Dimensional Fund Advisors, the $500 billion standard-bearer for systematic factor investing, is prepping up to make its full ETF debut with the launch of three actively managed funds planned for later this year.
The ETFs will deliver broadly diversified US, international, and emerging markets equity exposures, while incorporating Dimensional’s quantitatively driven investment process.
Dimensional’s systematic investment approach, which effectively underpins all strategies managed by the firm, regardless of asset class, region, or investment vehicle, draws insights from financial research to emphasize areas of the market with higher expected returns.
Unlike the majority of active managers, the firm’s assertion that its approach produces incrementally enhanced returns over time appears to have credibility. Indeed, the firm boasts that 81% of its equity and fixed income strategies have outperformed their benchmarks over the past 20 years compared to only 17% for the industry. (It should be noted, however, that the firm’s compliance disclosure on this claim extends to 355 words!)
Gerard O’Reilly, Co-Chief Executive Offer and Chief Investment Officer, said, “Our investment process has always focused on delivering the benefits of conventional passive—low-cost, diversified solutions—with the advantages of systematic active—higher expected returns, flexible trading, robust portfolio management, and risk management.”
Dave Butler, Co-Chief Executive Officer, added, “For nearly four decades, we have built our investment offering thoughtfully and systematically. We take the time to understand clients’ evolving needs, identifying where we can uniquely add value, and ultimately aim for both a better investment experience and higher returns. The long-term outperformance and high survivorship rate of our solutions compared to the industry are testament to the value provided to our clients.”
The three inaugural ETFs will be the Dimensional US Core ETF, the Dimensional International Core ETF and the Dimensional Emerging Markets Core ETF.
The security selection process driving these ETFs will consider a company’s size, value, and profitability relative to other eligible companies. The process will take into account company ratios such as price to book value, price to cash flow, price to earnings, and earnings from operations relative to book value or assets.

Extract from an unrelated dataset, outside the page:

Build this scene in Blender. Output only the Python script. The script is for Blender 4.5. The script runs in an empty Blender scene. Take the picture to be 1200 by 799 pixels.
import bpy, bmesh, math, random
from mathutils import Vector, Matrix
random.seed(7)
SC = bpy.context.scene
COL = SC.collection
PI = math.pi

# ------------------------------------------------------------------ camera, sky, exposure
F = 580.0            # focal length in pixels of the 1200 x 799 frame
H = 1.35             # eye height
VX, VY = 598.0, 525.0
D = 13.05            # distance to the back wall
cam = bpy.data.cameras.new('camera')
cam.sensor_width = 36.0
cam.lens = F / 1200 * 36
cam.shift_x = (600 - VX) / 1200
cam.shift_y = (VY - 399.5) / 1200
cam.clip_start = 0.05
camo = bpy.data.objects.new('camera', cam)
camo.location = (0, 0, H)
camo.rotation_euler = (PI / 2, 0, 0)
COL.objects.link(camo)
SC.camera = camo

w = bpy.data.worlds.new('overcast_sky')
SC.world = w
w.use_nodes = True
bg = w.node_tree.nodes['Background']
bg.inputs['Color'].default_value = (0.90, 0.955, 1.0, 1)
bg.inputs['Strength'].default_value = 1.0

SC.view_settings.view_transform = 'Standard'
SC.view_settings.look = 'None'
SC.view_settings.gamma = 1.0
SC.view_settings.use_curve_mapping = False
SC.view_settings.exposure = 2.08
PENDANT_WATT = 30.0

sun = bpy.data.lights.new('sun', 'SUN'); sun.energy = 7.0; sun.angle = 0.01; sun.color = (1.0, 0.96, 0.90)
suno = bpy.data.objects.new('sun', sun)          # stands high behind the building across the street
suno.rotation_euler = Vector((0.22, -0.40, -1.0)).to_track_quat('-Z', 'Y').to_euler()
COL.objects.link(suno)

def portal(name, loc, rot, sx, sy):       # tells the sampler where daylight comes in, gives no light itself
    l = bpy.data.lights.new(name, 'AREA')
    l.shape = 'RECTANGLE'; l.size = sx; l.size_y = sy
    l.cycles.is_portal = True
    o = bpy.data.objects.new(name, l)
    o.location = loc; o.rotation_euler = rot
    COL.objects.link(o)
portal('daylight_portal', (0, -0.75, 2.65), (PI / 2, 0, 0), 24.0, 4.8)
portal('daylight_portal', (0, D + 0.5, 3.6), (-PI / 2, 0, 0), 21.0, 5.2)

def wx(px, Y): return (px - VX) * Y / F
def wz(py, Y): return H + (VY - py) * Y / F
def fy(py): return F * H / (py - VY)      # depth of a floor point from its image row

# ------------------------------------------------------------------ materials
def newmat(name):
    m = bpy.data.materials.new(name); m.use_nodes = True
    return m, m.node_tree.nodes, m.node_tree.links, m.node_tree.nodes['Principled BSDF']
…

It will also consider factors such as free float, momentum and liquidity, as well as environmental, social or governance (ESG) characteristics.
The funds will be managed by Jed Fogdall, Global Head of Portfolio Management, Joseph Hohn, Vice President and Portfolio Manager, Lukas Smart, Vice President and Senior Portfolio Manager, and Allen Pu, Deputy Head of Portfolio Management, North America.
Traditionally, Dimensional has offered investment strategies through mutual funds, separate accounts, and commingled trusts. But the company has dipped its toe in ETF waters before. Back in 2015 it created a suite of indices to underlie a series of multifactor ETFs rolled out by John Hancock, and in 2017 it entered into a similar sort of arrangement with Manulife on a suite of ETFs in Canada.
The leap into launching its own ETFs appears to have been driven by client demand – investors are increasingly showing a preference for ETFs over other investment product wrappers – and regulatory tailwinds, most notably the SEC’s passing of the so-called ETF Rule in September 2019.
This ruling allows ETFs that satisfy certain conditions to operate without first obtaining individual ‘exemptive relief’ (a long-winded process) and permits the use of ‘custom baskets’ that do not mirror the underlying holdings of the ETF.
The company hasn’t yet disclosed information on the funds’ fees or listing venues.